Rudge suggests that the laughter of the sisters that day was simply too much fun for them to avoid— “subversively pleasurable” she calls it—so they took the risk of sharing the intimate memories. Besides, Gubar is different from human beings so he may not have the same understandings of the meaning of laughter as the women. As the author puts it, “any instance of laughter might be funny to some, but anger-inducing to others.” Relationships with the storm deity, as with human interpersonal relations, can always be misinterpreted. One needs to be careful.

Non-human entities as well as humans fail at their relationships and their interpretations of events. A forest bird called the wãl bird, known for announcing the birth of a human by making its wãl wãl wãl cry, sometimes gets it wrong and no baby has been born. On that day when the anthropologist was present, Gubar failed by not noticing the laughter of the sisters. And sometimes, Gubar’s thunderstorms are not caused by human errors.  These things are fraught with ambiguities.

A Batek family
A Batek family (Photo by Malekhanif in Wikimedia, Creative Commons license)

Rudge concludes the first section of her essay by writing that these situational ambiguities can foster friction.
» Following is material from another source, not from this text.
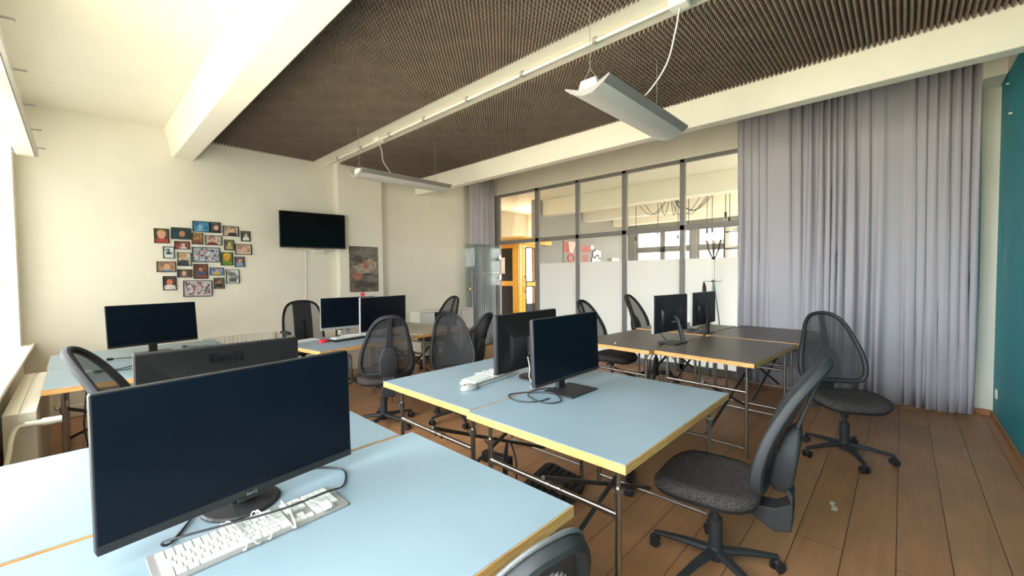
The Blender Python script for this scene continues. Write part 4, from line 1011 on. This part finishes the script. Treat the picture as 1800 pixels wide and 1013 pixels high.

The rest of her paragraph is worth quoting verbatim: “Different persons are sensitive to the world in different ways. With laughter in particular–as it often emerges spontaneously and uncontrollably–the friction thus caused becomes part of day-to-day life. Part of being a sentient, intentional person among these multispecies entanglements–whether you are human, non-human animal, plant, or thunder-being–is making mistakes. Just as you may misinterpret others’ actions, your own actions–laughter or other–may in turn be misinterpreted by others. Perhaps, even, to your advantage.”

Thus, an underlying basis of Batek peacefulness could be an understanding of the fluidity of failures and successes, of correct and incorrect behavior, of ambiguity among the intentions of humans, wildlife and deities.